MATH 316
SYLLABUS, SPRING 2008 Professor
Sachs
COURSE OVERVIEW: The main goals of this course are: to
deepen your understanding
of calculus, including
proofs of the major results, and to explore calculus
applications.
This
builds on Math 315. Students are expected to
master both calculations and
proving
theorems, as well as using the
theorems in reasoning about
calculus. Multivariable calculus
is more challenging in certain
respects so we will balance rigor with interesting applications.
TEXT: An
Introduction to Analysis by Wade (Prentice-Hall).
MEETING: Monday and
Wednesday 4:30pm-5:45pm, Science and Tech. I, room 242
OFFICE HOURS: 201D
Science and Tech I, M, W 2:30-4:20pm or by appointment.
GRADING: Grading
will be fair and impartial. It is based on a mixture of graded
homework,
exams
and a final exam. Points used as
the basis of the grade will be:
Homework (300); Three
exams (300); Final (150).
POLICIES: The
GMU Honor code is in effect at all times and students are expected to be
fully aware of its requirements.
Group work may be part of the course and group members
will truthfully report on non-contributing
members. Absence from exams must be for a valid
reason and requires prior
notification except in extreme circumstances. DON'T
ARRANGE TO LEAVE BEFORE THE FINAL AND EXPECT
TO TAKE IT EARLY.
Calculators will typically not be
permitted for quizzes. They will be allowed for exams but
be of limited usefulness
there.
GIFTS: None will be given as
grades. If you need a particular grade, you are responsible
for earning it. I will work with
you to achieve your goal.
IMPORTANT DATES:
Last day to drop with no tuition liability: Feb. 5
Last day to add classes: Feb. 5
Last day to drop with no academic liability: Feb. 22
Spring break: March 10–16
For more information,
see http://registrar.gmu.edu/calendars/
EXAM
DATES
Exam 1 – Tentative – Monday, Feb. 18
Exam 2
– Tentative – Wednesday, April 2
Exam 3
– Tentative – Monday, April 21
Final Exam – Wednesday, May 7
4:30pm-7:15pm
MATERIAL COVERED AND
TENTATIVE SCHEDULE
We will cover most of
chapters 7, 8, 10 through 14 in the text. Either Chap. 15 or
a brief introduction to the
calculus of variations will finish the course. Schedule is
tentative!
- 1/23: (Sections 7.1, 7.2) Uniform convergence.
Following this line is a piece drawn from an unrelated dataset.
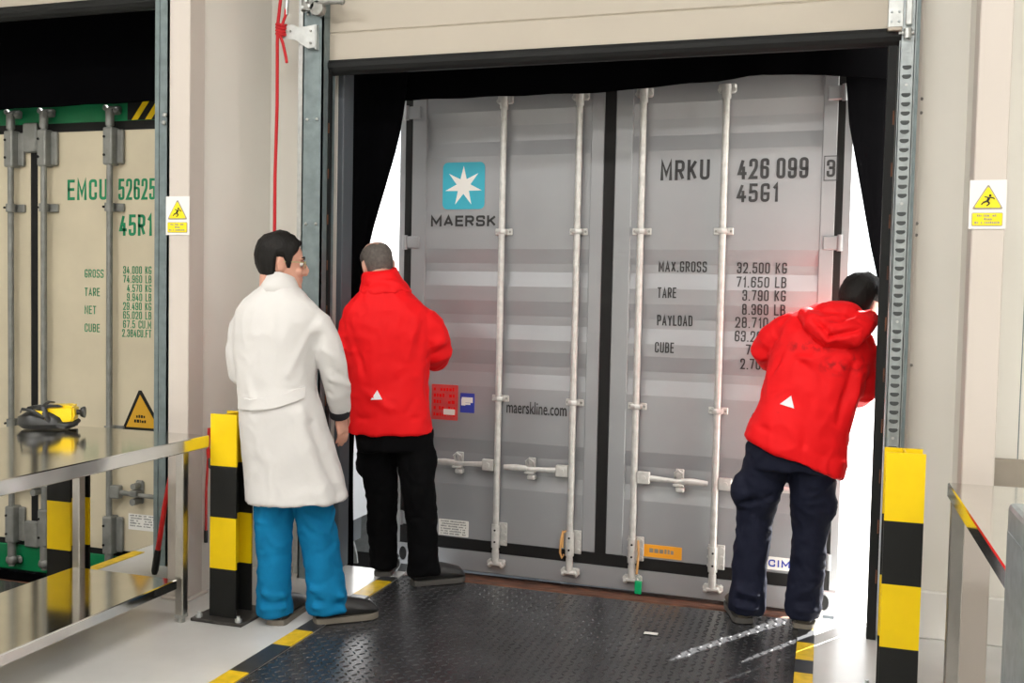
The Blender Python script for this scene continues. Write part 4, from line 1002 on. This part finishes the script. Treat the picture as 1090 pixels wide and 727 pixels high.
c.loft([(.076, -.01, .775, .232, .154, R(22)), (.085, -.008, .83, .226, .155, R(20)), (.110, 0, .95, .205, .150, R(18)), (.140, .02, 1.07, .205, .150, R(16)), (.172, .045, 1.19, .215, .152, LN, R(-8)), (.198, .07, 1.29, .205, .140, LN, R(-12)), (.215, .09, 1.345, .182, .125, LN, R(-14)), (.232, .10, 1.395, .135, .108, LN, R(-14)), (.25, .11, 1.435, .095, .090, LN, R(-14))], n=40)
c.tube([(.08, .09, 1.35), (.025, .10, 1.325), (-.03, .11, 1.288), (-.058, .125, 1.245), (-.03, .21, 1.20), (.03, .32, 1.155)], [.072, .076, .074, .070, .064, .050], 18)
c.tube([(.335, .08, 1.32), (.358, .08, 1.25), (.365, .085, 1.16), (.366, .10, 1.07), (.362, .19, 1.05), (.36, .31, 1.05)], [.066, .071, .068, .066, .062, .050], 18)
folds = [((.10, -.10, 1.20), (.20, -.10, 1.12), -.010, .013), ((.08, -.10, 1.23), (.26, -.09, 1.17), .008, .014), ((.31, -.06, 1.20), (.26, -.12, .95), -.012, .018), ((.33, -.04, 1.15), (.31, -.10, .88), .010, .018), ((.02, -.08, 1.30), (-.02, -.05, 1.15), -.009, .014), ((-.0, 0, 1.32), (-.1, .05, 1.22), -.006, .014), ((.0, .02, 1.25), (-.09, .06, 1.19), .008, .012), ((.33, .0, 1.12), (.43, .03, 1.14), -.007, .014), ((.32, .02, 1.06), (.43, .04, 1.07), .007, .014),
         ((.14, -.15, 1.05), (.12, -.16, .85), -.006, .02), ((.25, -.13, 1.0), (.28, -.13, .78), .008, .025), ((-.08, -.13, .92), (.25, -.14, .78), -.005, .014)]
oj = pc.cloth('jacket', c, 'jacket_s', .0095, 5, big=.014, fine=.0060, sc=(6, 6, 3.5), fsc=(10, 10, 6), folds=folds, seed=8)
b = MB()
b.tube([(.10, .03, 1.415), (.15, -.05, 1.375), (.215, -.085, 1.335), (.29, -.07, 1.335), (.355, -.01, 1.375), (.385, .07, 1.41)], [.035, .050, .060, .060, .048, .034], 16, ell=1.2)
b.ball((.235, -.06, 1.335), .085, (1.25, .6, 1.0)); b.ball((.25, .02, 1.42), .085, (1.25, .9, .7))
pc.cloth('hood', b, 'jacket', .008, 5, big=.008, fine=.004, sc=(10, 10, 10), fsc=(18, 18, 18), seed=11, folds=[((.15, -.11, 1.40), (.21, -.15, 1.32), -.016, .014), ((.21, -.15, 1.32), (.34, -.12, 1.36), -.016, .013), ((.17, -.12, 1.345), (.23, -.16, 1.285), .010, .014), ((.23, -.14, 1.39), (.33, -.08, 1.40), .010, .014)])
patch('reflective_triangle', [(.012, 1.020), (.072, 1.004), (.058, 1.058)], oj, oj, 'reflect')
c = MB()
c.loft([(.07, -.005, .93, .17, .125, R(10)), (.07, 0, .82, .188, .14, R(10)), (.065, 0, .72, .187, .135)], n=28)
c.tube([(-.025, 0, .80), (-.055, .02, .64), (-.085, .045, .48), (-.098, .04, .28), (-.106, .02, .11), (-.108, .02, .045)], [.105, .098, .078, .074, .078, .078], 20)
c.tube([(.150, 0, .80), (.165, .02, .64), (.165, .04, .46), (.155, .035, .28), (.146, .02, .11), (.143, .02, .045)], [.108, .100, .082, .074, .076, .076], 20)
c.ball((-.130, .01, .60), .068, (.85, 1, 1.35)); c.ball((.222, .015, .57), .062, (.75, 1, 1.5))
pc.cloth('trousers', c, 'trn', .0095, 4, big=.012, fine=.0065, sc=(8, 8, 5), fsc=(12, 12, 16), seed=12, folds=[((-.18, -.05, .535), (-.02, -.05, .60), -.012, .012), ((-.18, -.05, .16), (-.03, -.05, .13), .013, .012), ((-.18, -.05, .115), (-.03, -.05, .10), -.010, .010), ((-.18, -.05, .085), (-.03, -.05, .075), .012, .012), ((.07, -.06, .16), (.22, -.05, .20), .013, .012), ((.07, -.06, .12), (.22, -.05, .14), -.01, .010), ((.07, -.06, .09), (.22, -.05, .09), .012, .012)])
pc.shoe((-.115, -.03, 0), R(-12), .28, 'leather_b', 'sole'); pc.shoe((.142, -.03, 0), R(10), .28, 'leather_b', 'sole_t')

# ------------------------------------------------------------------ small things
# breathing mask on the left table
mk = thing('breathing_mask', 'yellow and black breathing mask with straps lying on the left steel table', 'mask', (-3.335, 3.66, .8315), R(29))
b = MB(); b.loft([(-.03, 0, .0, .095, .07), (-.03, 0, .02, .115, .085), (-.035, 0, .05, .105, .08), (-.03, 0, .075, .07, .06), (-.02, 0, .09, .03, .03)], n=28); b.build('face_piece', 'mask_k', mk)
b = MB(); b.prism([(.0, .03), (.022, .018), (.04, .028), (.06, .02), (.095, .022), (.108, .045), (.105, .098), (.09, .104), (-.012, .10), (-.005, .07)], -.055, .055)
bmesh.ops.bevel(b.b, geom=b.b.edges[:], offset=.010, segments=2, affect='EDGES'); b.build('shell', 'mask_y', mk)
b = MB(); b.tube([(.035, -.058, .02), (.07, -.060, .012), (.10, -.045, .018), (.115, 0, .03)], [.014, .018, .014, .010], 10); b.tube([(.03, .05, .014), (.1, .04, .014)], .014, 10); b.build('rim', 'mask_k', mk)
b = MB(); b.tube([(.10, 0, .068), (.122, 0, .068), (.124, 0, .068), (.136, 0, .068), (.142, 0, .068)], [.012, .012, .02, .026, .026], 14); b.build('valve', 'mask_k', mk)
b = MB(); b.prism([(-.10, .085), (-.085, .100), (-.04, .108), (.04, .108), (.06, .098), (.02, .097), (-.05, .092)], -.06, -.045); b.tube([(.02, -.066, .02), (-.005, -.085, .06), (-.02, -.07, .10), (-.01, -.02, .118), (.0, .03, .11)], [.011, .012, .012, .012, .011], 8, ell=.4); b.tube([(-.01, -.08, .05), (-.06, -.088, .085), (-.11, -.06, .09), (-.13, 0, .07)], [.008, .007, .007, .007], 8, ell=.5)
b.build('strap', 'mask_k', mk)
b = MB(); b.prism([(-.062, .086), (-.015, .080), (-.002, .040), (-.03, .058)], -.083, -.070); b.build('side_shell', 'mask_y', mk)
# bolt cutter leaning behind the left column
bc = thing('bolt_cutter', 'red handled bolt cutter with black grips leaning by the left column', 'tool', (-3.225, 4.25, 0))
for q in (0, 1):
    dx = .10*q
    b = MB(); b.tube([(.015+dx, .0, .13), (.055+dx*.9, 0, .36), (.10+dx*.6, 0, .56), (.14+.03*q, 0, .70)], [.013, .013, .014, .016], 12); h = b.build('handle', 'red_plastic', bc)
    b = MB(); b.tube([(-.004+dx, 0, .012), (-.002+dx, 0, .03), (.008+dx, 0, .09), (.017+dx, 0, .14)], [.013, .018, .018, .016], 12); b.build('grip', 'mask_k', h)
b = MB(); b.box(.125, .195, -.012, .012, .68, .76, .006); b.prism([(.135, .75), (.185, .75), (.205, .80), (.175, .85), (.165, .80), (.155, .85), (.125, .80)], -.01, .01); b.build('jaw', 'grey_iron', bc)
# red rope on the door bracket
b = MB()
b.tube([(-2.655, 4.47, 4.2), (-2.653, 4.46, 2.95), (-2.658, 4.44, 2.80), (-2.660, 4.44, 2.70), (-2.664, 4.45, 2.40), (-2.672, 4.45, 2.05), (-2.672, 4.45, 1.70), (-2.668, 4.45, 1.0), (-2.665, 4.45, .45)], .0085, 10)
b.tube([(-2.618, 4.46, 4.2), (-2.618, 4.46, 2.95), (-2.622, 4.45, 2.84), (-2.635, 4.44, 2.79)], .0075, 10)
b.tube([(-2.648, 4.44, 2.75), (-2.628, 4.44, 2.70), (-2.610, 4.44, 2.63), (-2.606, 4.44, 2.605)], .0075, 10)
for z in (2.795, 2.78, 2.765, 2.75): b.tube([(-2.65 + .022*math.cos(R(a)), 4.462 + .028*math.sin(R(a)), z + .004*math.sin(R(a*2))) for a in range(0, 361, 24)], .008, 8)
rp = b.build('rope', 'red_rope'); tag(rp, 'red rope knotted to the zinc bracket left of the raised door', 'rope')
b = MB(); b.cyl((-2.619, 4.46, 2.935), (-2.621, 4.455, 2.845), .011, 10); plabel(b.build('rope_clamp', 'zinc', rp), 'zinc sleeve on the rope')
# red cable with plug
b = MB(); b.tube([(-2.832, 4.13, .80), (-2.835, 4.13, .72), (-2.83, 4.13, .65)], .005, 8); b.tube([(-2.832, 4.14, .80), (-2.842, 4.13, .5), (-2.842, 4.13, .28)], .006, 8)
cb = b.build('cable', 'red_plastic'); tag(cb, 'red cable with a black plug hanging beside the left column', 'cable')
b = MB(); b.cyl((-2.832, 4.13, .70), (-2.828, 4.13, .655), .011, 10); b.build('plug', 'red_plastic', cb)
b = MB(); b.tube([(-2.828, 4.13, .655), (-2.826, 4.13, .61), (-2.80, 4.13, .595), (-2.74, 4.13, .615), (-2.70, 4.15, .63)], .005, 8); b.tube([(-2.842, 4.13, .30), (-2.842, 4.13, .24)], .009, 8)
b.build('lead', 'mask_k', cb)
# hazard signs on the columns
def sign(x0, x1, z0, z1, label_):
    t = thing('warning_sign', label_, 'sign', ((x0+x1)/2, 3.9695, z0), 0, 'falling hazard signs'); wd = x1-x0; ht = z1-z0
    p = MB().box(-wd/2, wd/2, -.004, 0, 0, ht).build('plate', 'sign_w', t)
    b = MB(); zb, zt = ht*.40, ht*.92; hw = wd*.43
    def rtri(hw, zb, zt, r=.006):
        P = [Vector((-hw, zb)), Vector((hw, zb)), Vector((0, zt))]; out = []
        for i in range(3):
            a, q, c2 = P[i-1], P[i], P[(i+1) % 3]; u = (a-q).normalized(); v = (c2-q).normalized()
            for k in range(5):
                s = k/4; out.append(tuple(q + u*r*1.6*(1-s)**2 + v*r*1.6*s**2))
        return out
    b.prism(rtri(hw, zb, zt), -.0055, -.0035); tr_ = b.build('triangle_border', 'brown', t)
    b = MB(); b.prism(rtri(hw*.87, zb+ht*.03, zt-ht*.045), -.007, -.005); f = b.build('triangle', 'sign_y', tr_)
    b = MB(); s = ht/.18; cz = zb + ht*.17
    def limb(a, c2, r): b.tube([(a[0]*s, -.0075, cz+a[1]*s), (c2[0]*s, -.0075, cz+c2[1]*s)], r*s, 6)
    b.ball((.007*s, -.0075, cz+.020*s), .0045*s, seg=8); limb((.004, .013), (-.002, .0), .0048); limb((.004, .012), (.018, .012), .002); limb((.018, .012), (.022, .006), .002); limb((.002, .012), (-.012, .016), .002)
    limb((-.002, 0), (-.016, -.006), .003); limb((-.016, -.006), (-.022, -.014), .0022); limb((-.002, 0), (.006, -.010), .003); limb((.006, -.010), (-.004, -.018), .0022)
    b.build('falling_figure', 'ink', f)
    b = MB(); b.prism(rounded_rect(-wd*.42, wd*.42, ht*.06, ht*.33, .004, 3), -.0055, -.0035); pl = b.build('text_border', 'brown', t)
    b = MB(); b.prism(rounded_rect(-wd*.405, wd*.405, ht*.07, ht*.32, .004, 3), -.007, -.005); f2 = b.build('text_panel', 'sign_y', pl)
    b = MB()
    for k, (q, sd) in enumerate(((.28, 1), (.16, 2), (.34, 3))): scribble(b, -wd*q, wd*q, ht*(.25-.072*k), ht*.045, -.007, sd*7+k)
    b.build('small_print', 'brown', f2)
sign(-2.957, -2.83, 1.720, 1.899, 'yellow falling hazard sign on the left column')
sign(.480, .602, 1.746, 1.922, 'yellow falling hazard sign on the right column')
# semi-trailers carrying the two containers
def trailer(label, org, yaw, zt):
    t = thing('trailer', label, 'trailer', (org[0], org[1], -1.3), yaw, 'semi-trailers'); zt += 1.3
    b = MB(); 
    for xx in (.72, 1.56): b.box(xx, xx+.16, .35, 11.8, zt-.36, zt-.01, .01)
    for yy in (.45, 2.2, 4.2, 7, 10): b.box(.05, 2.39, yy, yy+.14, zt-.2, zt-.01)
    b.build('chassis', 'dkgrey', t)
    rw = min(.5, zt/2*.92)
    for yy in (1.85, 3.15, 4.45):
        for xx in (.27, 2.17):
            b = MB(); sx = 1 if xx > 1 else -1
            b.tube([(xx-.16, yy, rw), (xx-.14, yy, rw), (xx+.14, yy, rw), (xx+.16, yy, rw)], [rw*.9, rw, rw, rw*.9], 32); wv = b.build('wheel', 'tyre', t)
            b = MB(); b.tube([(xx+.15*sx, yy, rw), (xx+.165*sx, yy, rw), (xx+.20*sx, yy, rw), (xx+.215*sx, yy, rw)], [rw*.56, rw*.54, rw*.3, rw*.2], 24); b.build('hub', 'zinc', wv)
            b = MB(); r0 = rw+.05
            b.prism([(yy + (r0+.02)*math.cos(R(a)), rw + (r0+.02)*math.sin(R(a))) for a in range(10, 171, 10)] + [(yy + r0*math.cos(R(a)), rw + r0*math.sin(R(a))) for a in range(170, 9, -10)], xx-.2, xx+.2, axis='x'); b.build('mudguard', 'zinc', t)
trailer('semi-trailer under the cream container in the yard', (E0.x, E0.y), 0, E0.z)
trailer('semi-trailer under the grey container in the yard', (A0.x, A0.y), CYAW, A0.z-.045)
- 1/28: (Sections 7.3, 7.4) Power series; analytic functions.
- 1/30: (Sections 7.5, supplement) Applications of power series
- 2/4: (Sections 8.1, 8.2 ) Linear structure of
Euclidean spaces
- 2/11: (Sections 10.1, 10.2) Metric spaces; functions on metric
spaces.
- 2/13: (Section 10.3) Open and closed sets; Review for exam 1
- 2/18: Exam 1
- 2/20: (Section 10.4) Compactness revisited
- 2/25: (Sections 10.5) Connected sets
- 2/27: (Section 10.6): Continuous functions: Extreme and mean
value theorems generalized.
- 3/3: (Sections 11.1): Partial derivatives and partial integrals
- 3/5: (Sections 11.2, 11.3): Differentiability; Derivatives,
differentials, tangent planes
- 3/10, 3/12 SPRING BREAK
- 3/17: (Sections 11,4) Chain Rule
- 3/19: (Section 11.5) Taylor polynomials.
- 3/24: (Section 11.6) Inverse Function Theorem
- 3/26: (Sections 11.7) Optimization
- 3/31: (Section 12.1) Jordan regions; review for exam 2
- 4/2: EXAM 2
- 4/7: (Section 12.2) Riemann integral
- 4/9: (Sections 12.3, 12.4) Iterated integrals; change of
variable
- 4/14: (Sections 13,1, 13.2) Curves; oriented curves.
- 4/16: (Section 13.3, 13.4) Surfaces; oriented surfaces.
- 4/21: EXAM 3;
- 4/23: (Section 13.5) Green and Gauss's theorems.
- 4/28: (Sections 13.6) Stokes' theorem.
- 4/30: Topic to be decided: intro to manifolds; calculus of
variations; Fourier series; other
- 5/5: Review.
OPTIONS: Along
the way, we will need to choose at times what to pursue.
There are many ways to go, all wonderful, but we will have to choose.